Business Valuation Flashcards
When a share valuation is required: Unquoted companies [5]
- The company wishes to go public and must fix an issue price for its shares.
- There is a scheme of merger.
- Shares are sold.
- Shares need to be valued for the purposes of taxation.
- Shares are pledged as collateral for a loan.
When a share valuation is required: Subsidiary companies
For subsidiary companies, when the group’s holding company is negotiating the sale of the subsidiary to a management buyout or to an external buyer.
When a share valuation is required: Any company
- Where a shareholder wishes to dispose of his or her holding.
- When the company is being broken up in a liquidation situation or the company needs to obtain finance, or re-finance current debt.
When a share valuation is required: Quoted companies
When there is a takeover bid and the offer price is an estimated fair value in excess of the current market price of the shares.

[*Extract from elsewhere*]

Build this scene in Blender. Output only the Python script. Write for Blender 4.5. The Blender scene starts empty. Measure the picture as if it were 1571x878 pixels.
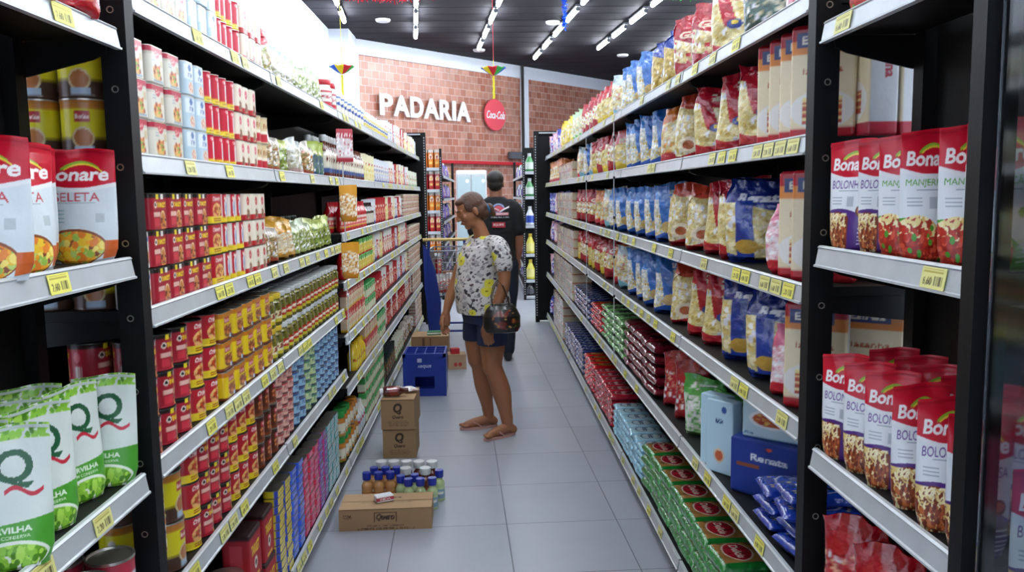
import bpy, math, random
import numpy as np
from mathutils import Matrix, Vector
random.seed(7)
SC = bpy.context.scene
COL = SC.collection
PI = math.pi
R = math.radians

# ------------------------------------------------------------------ camera, light, exposure
CAM_H = 1.55
f_px, yaw, pit, rol = 1259.0, 0.0319, 0.1113, -0.0143
fw = Vector((math.sin(yaw)*math.cos(pit), math.cos(yaw)*math.cos(pit), -math.sin(pit)))
rt = Vector((math.cos(yaw), -math.sin(yaw), 0)); up = rt.cross(fw)
rt2 = math.cos(rol)*rt + math.sin(rol)*up; up2 = -math.sin(rol)*rt + math.cos(rol)*up
cd = bpy.data.cameras.new('camera'); cam = bpy.data.objects.new('camera', cd); COL.objects.link(cam)
cam.matrix_world = Matrix(((rt2.x, up2.x, -fw.x, 0), (rt2.y, up2.y, -fw.y, 0), (rt2.z, up2.z, -fw.z, CAM_H), (0, 0, 0, 1)))
cd.sensor_fit = 'HORIZONTAL'; cd.sensor_width = 36.0; cd.lens = 36.0*f_px/1571.0; cd.clip_start = 0.02; cd.clip_end = 200
SC.camera = cam
W = bpy.data.worlds.new('store_ambient'); SC.world = W; W.use_nodes = True
W.node_tree.nodes['Background'].inputs[0].default_value = (0.75, 0.85, 1.0, 1)
W.node_tree.nodes['Background'].inputs[1].default_value = 0.3
SC.view_settings.view_transform = 'Standard'; SC.view_settings.look = 'None'
SC.view_settings.gamma = 1.0; SC.view_settings.use_curve_mapping = False
SC.view_settings.exposure = 0.0
TUBE_POWER = 60.0
CEIL_Z = 5.32

# ------------------------------------------------------------------ helpers: colour, art, meshes
def lin(c):
    if isinstance(c, str):
        c = c.lstrip('#'); c = tuple(int(c[i:i+2], 16)/255 for i in (0, 2, 4))
    a = np.asarray(c, float)
    return np.where(a <= 0.04045, a/12.92, ((a+0.055)/1.055)**2.4)
def srgb(c):
    if isinstance(c, str):
        c = c.lstrip('#'); return np.array([int(c[i:i+2], 16)/255 for i in (0, 2, 4)])
    return np.asarray(c, float)

MATS = {}
def mat(name, col=None, rough=0.5, metal=0.0, coat=0.0, bump=0.0, bscale=60.0, attr=False, vary=0.0, spec=0.5, trans=0.0, alpha=1.0):
    if name in MATS: return MATS[name]
    m = bpy.data.materials.new(name); m.use_nodes = True; nt = m.node_tree; b = nt.nodes['Principled BSDF']
    b.inputs['Roughness'].default_value = rough; b.inputs['Metallic'].default_value = metal
    b.inputs['Coat Weight'].default_value = coat; b.inputs['Coat Roughness'].default_value = 0.12
    b.inputs['Specular IOR Level'].default_value = spec
    b.inputs['Transmission Weight'].default_value = trans; b.inputs['Alpha'].default_value = alpha
    src = None
    if attr:
        a = nt.nodes.new('ShaderNodeAttribute'); a.attribute_name = 'Col'; src = a.outputs['Color']
    if col is not None:
        c = lin(col); b.inputs['Base Color'].default_value = (c[0], c[1], c[2], 1)
    tc = nt.nodes.new('ShaderNodeTexCoord')
    if vary > 0:
        n = nt.nodes.new('ShaderNodeTexNoise'); n.inputs['Scale'].default_value = bscale*0.3; n.inputs['Detail'].default_value = 4
        nt.links.new(tc.outputs['Object'], n.inputs['Vector'])
        mr = nt.nodes.new('ShaderNodeMapRange'); mr.inputs['To Min'].default_value = 1-vary; mr.inputs['To Max'].default_value = 1+vary*0.4
        nt.links.new(n.outputs['Fac'], mr.inputs['Value'])
        mx = nt.nodes.new('ShaderNodeVectorMath'); mx.operation = 'SCALE'
        if src: nt.links.new(src, mx.inputs[0])
        else: mx.inputs[0].default_value = tuple(lin(col))
        nt.links.new(mr.outputs['Result'], mx.inputs['Scale']); src = mx.outputs[0]
    if src: nt.links.new(src, b.inputs['Base Color'])
    if bump > 0:
        n = nt.nodes.new('ShaderNodeTexNoise'); n.inputs['Scale'].default_value = bscale; n.inputs['Detail'].default_value = 3
        nt.links.new(tc.outputs['Object'], n.inputs['Vector'])
        bp = nt.nodes.new('ShaderNodeBump'); bp.inputs['Strength'].default_value = bump; bp.inputs['Distance'].default_value = 0.01
        nt.links.new(n.outputs['Fac'], bp.inputs['Height']); nt.links.new(bp.outputs['Normal'], b.inputs['Normal'])
    MATS[name] = m
    return m
mat('printed_tin', attr=True, rough=0.32, coat=0.3, bscale=40, bump=0.02)
mat('plastic_film', attr=True, rough=0.16, coat=1.0, bscale=34, bump=1.0)
mat('smooth_film', attr=True, rough=0.3, coat=0.3, bscale=28, bump=0.22)
mat('printed_card', attr=True, rough=0.55, bscale=80, bump=0.03)
mat('paper_tag', attr=True, rough=0.5, bscale=80, bump=0.01)
mat('tin_metal', '#c9c5b8', rough=0.3, metal=0.9, bump=0.03)
mat('dark_tin_metal', '#50504c', rough=0.35, metal=0.8, bump=0.03)
mat('black_steel', '#050608', rough=0.5, bump=0.03, bscale=120, vary=0.1, spec=.3)
mat('black_board', '#060708', rough=0.55, bump=0.03, bscale=90, vary=0.1, spec=.3)
mat('aluminium_rail', '#c3c8cb', rough=0.35, metal=0.25, bump=0.04, bscale=60, vary=0.18)
mat('white_plastic', '#eceef0', rough=0.35, bump=0.02)
mat('blue_plastic', '#16359c', rough=0.35, bump=0.03, vary=0.1)
mat('clear_strip', '#b9bfc2', rough=0.2, spec=0.8)
mat('jar_glass', attr=True, rough=0.08, coat=1.0)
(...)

Information requirements for valuation [6+2+2+3]
Financial statements:
* Statement of financial positions (balance sheet)
* Income statements
* Statements of shareholders equity for the past five years
Summary of non-current assets and depreciation schedule:
* Summary of the company’s non-current assets (property, plant, and equipment)
* Depreciation schedule for these assets
Marketable securities: List of marketable securities held by the company
Inventory: Inventory summary
Major customers: List of major customers by sales
Organization chart:
* Outline of the company’s structure
* Management roles and responsibilities
Advantages of net assets based valuation method
- Simplicity: It’s a straightforward method, especially when compared to other valuation methods like discounted cash flow or earnings multiples.
- Tangible basis: It provides a concrete value based on tangible assets, which can give a clear baseline for what the company might be worth if it were to be dissolved.
- Clear starting point: For businesses in distress or liquidation scenarios, this method can give a clear baseline for what the assets might be worth if the company were to be dissolved.
Disadvantages of net assets based valuation method [4]
- Ignores earning power: It doesn’t consider the earning capacity of a business, which is often more important than just its assets.
- Not suitable for all businesses: For service-based or technology companies with few tangible assets but strong cash flows, this valuation method might significantly undervalue the business.
- Market value discrepancies: The book value of assets on the balance sheet may not reflect the current market value, leading to potential inaccuracies.
- Ignores intangibles: Intangible assets like brand reputation, customer loyalty, and skilled workforce are not always reflected on the balance sheet but can significantly contribute to a company’s value.
Key adjustments for net asset valuation [8]
- Revaluation of assets (all at fv)
- Intangibles with no fair value shouldn’t be considered in the valuation.
- Identifying valuable intangibles (off books recognized)
- Contingent liabilities: book all
- Obsolete inventory: book nrv losses
- Bad debts: all factored in
- Tax liabilities: factored in
- Deferred tax assets
Price Earnings (P/E) ratio method
- This is a common method of valuing a controlling interest in a company, where the owner can decide on dividend and retentions policy.
- The P/E ratio relates earning per share to a share’s value.
- Formula: P/E = Market price per share / Earnings per share (EPS)
- The basic choice for a suitable P/E ratio will be that of a quoted company
High P/E reasons [4]
A high P/E ratio can indicate:
(a) Growth Stock: The share price is high because the company is expected to have continuous high rates of earnings growth.
(b) No growth stock: Share price is current while earning is from last audited FS which was relatively low hence overstating the PE
(c) Takeover bid - Share price has risen pending a take over bid
(d) high security share - Low income but low risk companies have high share prices due to prospects of capital growth and security
Low P/E reasons [2]
- Expected losses - future profits are expected fall hence price is decreased (while earning is based on last FS)
- Share price undervalued: Other factors affecting the share price like a strike by workers resulting in fall in share price even though earnings are high.
Advantages of PE ratio as valuation technique [5]
- Easy to calculate and understand
- Considers market price and liquidity
- Enables industry and market comparisons
- Offers a quick valuation tool
- Can be used across various sectors
P/E Ratio Disadvantage [6]
- Fluctuations in earnings can distort valuation
- Not suitable for companies with low/negative earnings
- Overlooks growth prospects, debt, cash flow, etc.
- Focuses on short-term earnings, neglecting long-term value
- Market sensitivity can lead to misleading valuations
- Differences between companies make comparisons challenging
Earning Yield Method: formula
EY % = EPS/MV
SO, MV = EPS/EY%
Advantages of using EY as valuation technique
- Provides an intuitive understanding: The earnings yield expresses the return on investment as a percentage, which many investors find easier to understand than ratios like the P/E ratio.
- Enables comparison across investments: The earnings yield allows you to compare the expected return on a stock to other investment opportunities, including bonds or even other stocks.
- Offers insights into business cycles: Earnings yield can offer insights into where a particular company or sector stands in its business cycle. A low earnings yield may suggest a peak, while a high yield could suggest a trough.